High-Performance Computing Revs Up at BMO

Every time somebody signs into their Facebook account, they access a server farm of more than 10,000 computers linked together in a High-Performance Computing (HPC) environment. At Google, a grid of 450,000 machines processes each search.

These virtual supercomputers, with their massive and economical computing power, are being adopted by financial institutions – including BMO Capital Markets, the investment and corporate banking arm of BMO Financial Group – to evaluate risk in complicated and interrelated financial markets.

In areas such as Credit Derivatives and Risk Management, risk evaluation is now so complicated that calculations can take days to solve. For example, it takes 170 hours – more than seven days – to calculate the financial exposure to BMO Capital Markets’ more than 1,000 derivative counterparties. Finding a way to speed up this analysis could give BMO’s traders a key advantage.

The software development team of Byron Bianco and George Cawkwell worked with hardware expert Sorin Manta to develop BMO’s first internal grid computing environment. Rather than follow the Google example, which is loosely coupled and geographically scattered, they created a centralized, high-density cluster environment. BMO’s grid computer uses high-performance fibre optics running between the computers, and so can be viewed as a single entity. “This gives us extremely high performance,” says Manta. “Counterparty risk reports that would have taken a week to generate can now be done overnight.”

Adding to the impact HPC is having on the organization is the fact that this computing power can be made available to any part of the firm that needs it. It can be dynamically allocated to any task being performed intra-day or overnight. It also offloads the Excel processing load from individual desktops, placing it into the computer grid.
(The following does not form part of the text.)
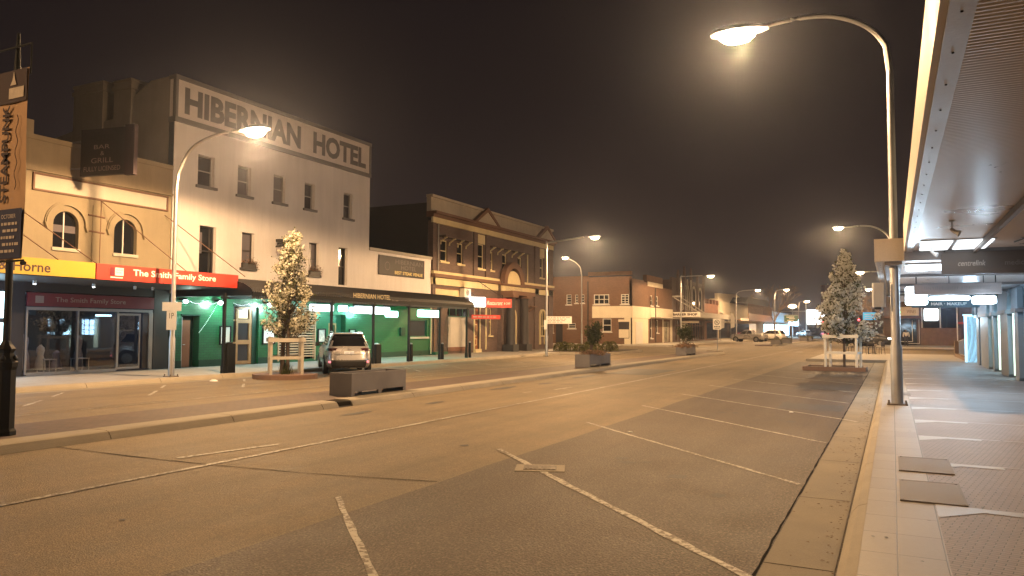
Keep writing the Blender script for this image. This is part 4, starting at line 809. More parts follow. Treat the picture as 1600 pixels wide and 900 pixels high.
g.build('print',M['letter_bronze'],t); g=MB(fr); g.tube([(.4,2.6,.03),(.4,3.1,.03)],.012,4); g.tube([(2.1,2.6,.03),(2.1,3.1,.03)],.012,4); g.build('hanger',M['dark_trim'],t)

# ------------------------------------------------------------------ long brown brick building across the side street
YB=77.0; FB=FN(YB)
bb=thing('long_brick_building','long brown brick building with a plain white band above the ground floor','building',(-30,77,.14))
W1=[(-35.0,4.40,-33.9,5.50),(-32.05,4.40,-31.45,5.50),(-31.0,4.55,-30.68,5.48),(-30.28,4.55,-29.95,5.48),(-28.85,4.38,-27.1,5.46),(-25.78,4.38,-24.9,5.44)]
W2=[(-34.8,1.3,-33.6,2.2),(-31.85,1.78,-30.95,2.35),(-27.85,1.45,-26.85,2.85)]
g=MB(FB); g.wall(-46,.14,-24.6,7.35,W1+W2,0,.25); g.build('wall',M['brown_brick'],bb)
MB(FB).box((-46,.14,-13),(-24.9,7.2,-.27)).build('inner_block',M['brown_brick'],bb)
FS2=FL(-24.6); g=MB(FS2); WS=[(84.0,4.42,84.85,5.6),(86.3,4.48,87.2,5.6),(83.85,.7,84.7,3.0),(86.4,1.3,87.2,2.82)]
g.wall(77,.14,88.95,7.0,WS,0,.25); g.box((82.4,7.0,-.4),(88.95,7.85,.05)); g.wall(88.95,.14,93.4,6.7,[(89.5,.2,92.3,2.68)],0,.25); g.build('street_wall',M['brown_brick'],bb)
g=MB(FS2); g.box((82.7,6.6,.01),(88.95,7.1,.09)); g.build('parapet_band',M['cream_wall'],bb)
g=MB(FB); g.box((-29.0,2.92,0),(-24.6,4.18,.10)); 
g.build('white_band',M['cream_wall'],bb); g=MB(FS2); g.box((76.9,2.92,0),(93.4,4.2,.10)); g.build('white_band',M['cream_wall'],bb)
for a,b in((77.1,82.9),(88.9,89.3),(92.4,93.3)): MB(FS2).box((a,.14,0),(b,2.9,.05)).build('pale_corner_wall',M['cream_wall'],bb)
MB(FS2).box((78.2,.16,.05),(80.6,2.5,.09)).build('corner_door',M['white_frame'],bb)
MB(FB).box((-25.4,.14,0),(-24.7,2.92,.05)).build('pale_pier',M['cream_wall'],bb)
for i,w in enumerate(W1): window(FB,*w,bb,fm='white_frame',nu=(1,1,1,1,3,2)[i],nv=(4,4,3,3,2,4)[i],w=-.06,fw_=.06 if i<4 else .09)
for i,w in enumerate(W2): window(FB,*w,bb,fm='white_frame',nu=1,nv=2,w=-.06,fw_=.08)
for w in WS: window(FS2,*w,bb,fm='white_frame',nu=1,nv=2,w=-.06,fw_=.09)
g=MB(FS2); g.box((89.5,.2,-.2),(92.3,2.68,-.15)); d=g.build('shop_window',M['glass_dark'],bb); g=MB(FS2)
for u in(89.5,90.2,90.9,91.6,92.22): g.box((u,.2,-.15),(u+.08,2.68,-.1))
g.box((89.5,1.9,-.15),(92.3,1.98,-.1)); g.build('glazing_bars',M['cream_wall'],d)
MB(FB).box((-33.3,.2,.0),(-32.5,2.3,.05)).build('side_door',M['board_dark'],bb)
g=MB(FB); g.box((-26.0,.75,.03),(-24.95+.1,2.5,.06)); g.build('notice_window',M['glass_grey'],bb); g=MB(FB); g.box((-26.05,2.5,.03),(-24.85,2.75,.1)); g.box((-26.0,.8,.06),(-24.9,1.7,.065)); g.build('notice_panel',M['cream_wall'],bb)
g=MB(FB); g.tube([(-29.5,.2,.07),(-29.5,6.9,.07)],.07,6); g.build('downpipe',M['dark_trim'],bb); g=MB(FS2); g.tube([(85.6,.2,.14),(85.6,6.5,.14)],.06,6); g.build('downpipe',M['dark_trim'],bb)
g=MB(FB); g.box((-46,7.35,-.3),(-29.5,7.5,.05)); g.box((-29.5,7.5,-.3),(-24.6,7.9,.03)); g.build('parapet',M['brown_brick'],bb)
MB(FS2).box((83.7,3.0,.1),(93.3,3.08,1.3)).build('street_awning',M['concrete_pale'],bb)

# ------------------------------------------------------------------ barber shop with gothic arches and stepped posts
ba=thing('barber_shop_building','dark ornate brick building with tall arched windows above the barber shop','building',(-24.6,103,.14))
g=MB(F); g.wall(93.5,.14,112,8.3,[(95.0,.3,111.0,2.9)],0,.3)
for a in (96.0,99.3,103.0,106.8,110.5): g.box((a-.3,3.4,0),(a+.3,8.8 if a not in(99.3,103.0) else 9.3,.25)); g.prism([(a-.3,8.8 if a not in(99.3,103.0) else 9.3),(a+.3,8.8 if a not in(99.3,103.0) else 9.3),(a,9.4 if a not in(99.3,103.0) else 10.1)],0,.25)
g.build('wall',M['po_brick'],ba); MB(F).box((93.5,.14,-12),(112,8.0,-.31)).build('inner_block',M['po_brick'],ba)
for a in (97.65,101.15,104.9,108.65):
    g=MB(F); g.ring(a,6.6,.85,1.1,0,.12,n=14); g.box((a-1.1,4.3,0),(a-.85,6.6,.12)); g.box((a+.85,4.3,0),(a+1.1,6.6,.12)); g.build('arch_moulding',M['po_stone'],ba); MB(F).prism(poly_arch(a-.8,a+.8,4.4,6.6),.0,.04).build('window',M['glass_dark'],ba)
for a in (96.6,100.2,102.2): MB(F).tube([(a,4.2,.3),(a,8.4,.3)],.09,6).build('downpipe',M['po_stone'],ba)
g=MB(F); g.box((93.8,3.2,.02),(112.3,3.34,3.5)); g.box((93.8,3.34,3.4),(112.3,3.85,3.5)); g.build('awning',M['concrete_pale'],ba)
MB(F).box((95.0,.3,-.3),(111,2.9,-.25)).build('shop_window',M['glass_dark'],ba); g=MB(F)
for i in range(12): g.box((95+i*1.45,.3,-.25),(95.14+i*1.45,2.9,-.18))
g.box((95,2.2,-.25),(111,2.3,-.18)); g.build('window_frame',M['brown_trim'],ba)
g=MB(F); g.box((99.0,.2,-.2),(99.2,2.5,.5)); g.box((95.3,2.55,.6),(95.4,2.8,2.9)); g.build('hanging_board',M['cream_wall'],ba)
FQ=FN(93.7)
g=MB(FQ); g.tube([(-24.4,5.7,0),(-21.3,3.85,0)],.07,5); g.tube([(-24.5,6.0,-3),(-21.3,3.85,-3)],.07,5); g.box((-24.6,5.75,-.1),(-23.2,5.95,.1)); g.build('awning_stay',M['concrete_pale'],ba)
t=thing('barber_shop_sign','cream sign lettered BARBER SHOP on the end of the awning','sign',(-23,93.7,3.3))
MB(FQ).box((-24.9,3.3,0.02),(-21.15,3.88,.12)).build('board',M['letter_white'],t); text('BARBER SHOP',FQ,(-24.55,3.44,-21.5,3.74),.125,M['letter_brown'],t,bold=.05)
# small red brick block and the balcony building beyond
nb=thing('red_brick_shops','low red brick shops with a stepped parapet past the barber shop','shop building',(-24.6,117,.14))
g=MB(F); g.box((112,.14,-12),(121.3,5.6,0))
for a in(112,114.2,116.4,118.6,120.9): g.box((a,5.6,-.3),(a+.5,6.3,.1))
g.build('wall',M['red_brick'],nb); MB(F).box((112.3,3.0,0),(121,3.25,3.2)).build('awning',M['dark_roof'],nb); MB(F).box((113,.3,0),(120.5,2.7,.03)).build('shop_window',M['glass_dark'],nb)
vb=thing('balcony_building','tan two storey building with a projecting timber balcony','building',(-24.6,137,.14))
g=MB(F); g.box((121.3,.14,-12),(168,6.6,0)); g.prism([(121.3,6.6),(121.3,7.5),(137,7.9),(146,7.2),(168,7.0),(168,6.6)],-.5,0); g.box((121.3,3,0),(130,6.2,.3)); g.build('wall',M['cream_wall'],vb)
g=MB(F); g.box((153,6.0,-8),(168,8.0,.4)); g.build('tower_block',M['cream_wall'],vb)
g=MB(F); g.prism([(131,6.3),(160,6.3),(157,7.5),(134,7.3)],-.5,2.6); g.build('balcony_roof',M['dark_roof'],vb); g=MB(F); g.box((132,3.3,0),(160,3.5,3.0)); g.box((132,3.5,2.8),(160,4.5,2.95)); g.build('balcony',M['timber'],vb)
g=MB(F); u=132.2
while u<160: g.box((u,4.5,2.8),(u+.16,6.2,2.9)); u+=.95
g.build('balcony_posts',M['brown_trim'],vb); MB(F).box((122,.3,0),(150,2.8,.05)).build('shop_window',M['glass_dark'],vb)
MB(F).box((150,.3,0),(158,2.9,.06)).build('lit_shop_window',M['lit_warm'] if False else M['lit_window_dim'],vb)
MB(F).box((124,3.2,3.0),(131,3.6,3.1)).build('sign_panel',M['lit_window_dim'],vb)
lb_=thing('lit_shop','far shop with a blazing bluish white front and awning','shop building',(-24.6,185,.14))
g=MB(F); g.box((168,.14,-10),(215,6.0,0)); g.build('wall',M['pier_grey'],lb_)
g=MB(F)
for i in range(11): g.box((169+i*4,.4,.02),(171.6+i*4,2.9,.08))
g.build('lit_window',M['lit_shop'],lb_); g=MB(F); g.box((168,3.0,0),(212,3.3,3)); g.build('awning',M['concrete_pale'],lb_); MB(F).box((186,2.8,3.0),(206,4.4,3.1)).build('lit_sign',M['lit_shop'],lb_)
point((-20.5,190,3.0),1600,(.7,.88,1),.5,lb_,'shop_light')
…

This speeds up both the processing and the local system, while ensuring proper controls around the spreadsheet.

Manta and the team worked with Microsoft and HP to assemble the best-performing and most cost-effective solution available. As the first financial institution in Canada to deploy this type of architecture, BMO enjoys direct access to Microsoft’s engineering teams, and is contributing directly to the future direction of this technology.

“Having a partnership with the platform manufacturers gives us a clear view of future improvements to the cluster architecture,” says Manta. “In 5-10 years, we expect to see teraflops capacity on a single chip, which means that mainframe-scale processing power will be available on inexpensive platforms.”

There has been enthusiastic response to the HPC capabilities from all over BMO Capital Markets. The Financial Products Group, for example, is developing an in-house derivatives pricing library, the Mathematical Finance Library. Currently run by traders on their local PCs, the library will soon be using HPC for the faster run times required to support intra-day trading decisions for the most complex derivative portfolios within the bank.

Jeff Poulsen, global head of Structured Product Trading, welcomes the growing role of technology in his group’s work: “The gap between BMO’s traders, model builders, and platform teams must continue to close if we expect to be competitive and profitable in the capital markets environment. The HPC team has shown that they can provide quick, robust and flexible models, and we are very excited about what that allows us to accomplish.”